What is Where? Plaze vs. Location
May 5th, 2008 by Peter RukavinaHere’s a list of five locations — geographic points on the surface of the earth identified in various ways:
- Auguststrasse 5, Berlin, Germany
- 465 Lexington Ave, New York, NY
- 230 East 51st Street, New York, NY
- 34° 13′ 0 N, 135° 34′ 60 E
- 1000 King Street West, Hamilton, ON
- 45° 58′ N, 7° 39′ E
These locations are each expressed in the native languages of GPS receivers, navigation systems, and street atlases.
But, in this raw form these locations don’t mean much. And unless you’re particularly familiar with the geography of New York, or the know your latitudes and longitudes exceedingly well, this list doesn’t tell you that much.
Take these five “raw locations,” however, and express them as Plazes, and they instantly become a lot more meaningful:
- Cloud Club, Berlin
- Zen Burger, New York
- The Pod Hotel, New York
- Mount Koya, Japan
- My Dog Joe, Hamilton
- Matterhorn, Switzerland
Not only can you quickly scan the list and get an instant sense of where I’m talking about, but follow the links and you can find that a whole bunch of people will be at Cloud Club for a Crazy Rooftop Party & Brunch with 20 DJs next weekend, and that Felix stayed at Pod Hotel last year. So did Robert and Kosmo and Erik. You’ll find that Shawn hangs out at My Dog Joe a lot, that David hiked the Matterhorn last year.
That’s a whole lot more than a latitude and a longitude. And that whole lot more is what distinguishes Plazes from being a simple “location tracker” service.

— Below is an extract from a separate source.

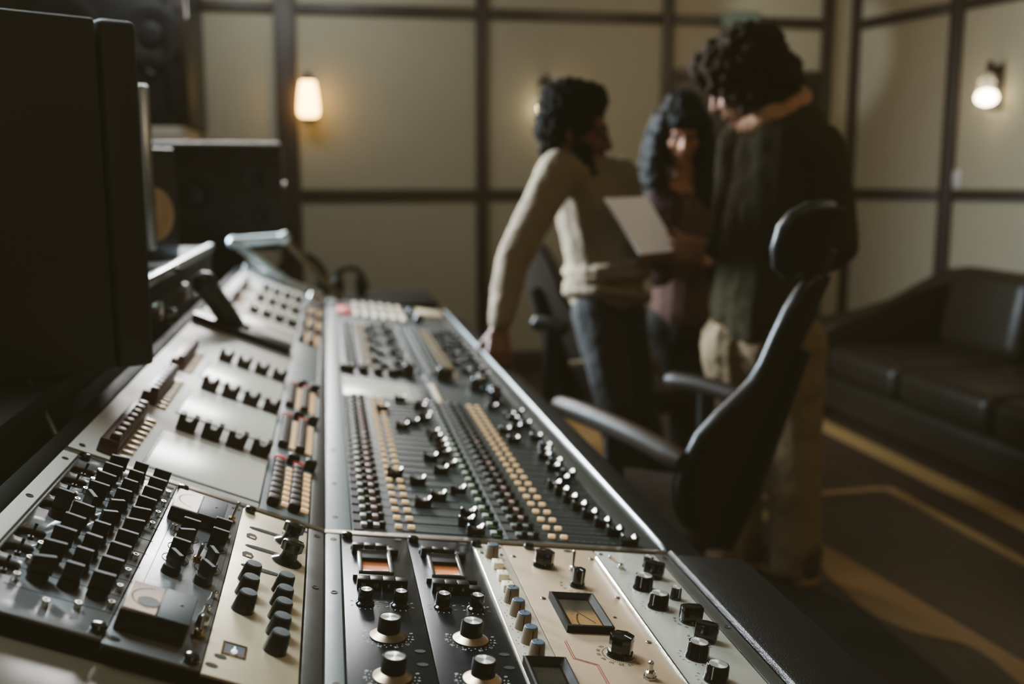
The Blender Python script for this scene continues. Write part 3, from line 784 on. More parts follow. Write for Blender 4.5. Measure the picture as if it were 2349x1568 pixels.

Take an address or a geo-location and overlay the collected activity stream of thousands of Plazes users, and the photos and comments and ratings they add about real world locations, and then add tools to coordinate your activities at those locations, and you go from having a simple collection of dots on a map to a rich social tool that’s more about sharing and coordinating and amplifying location than it is about simply saying “I’m at 84 Fitzroy Street.”
What’s more, because you have access to all of this rich data through the Plazes API, you can use Plazes as a sort of “clearinghouse” to feed other services: you can peel off parts of the rich set of social geopresence data that you maintain on Plazes and parcel it out to services that deal only in a certain slices of what Plazes maintains.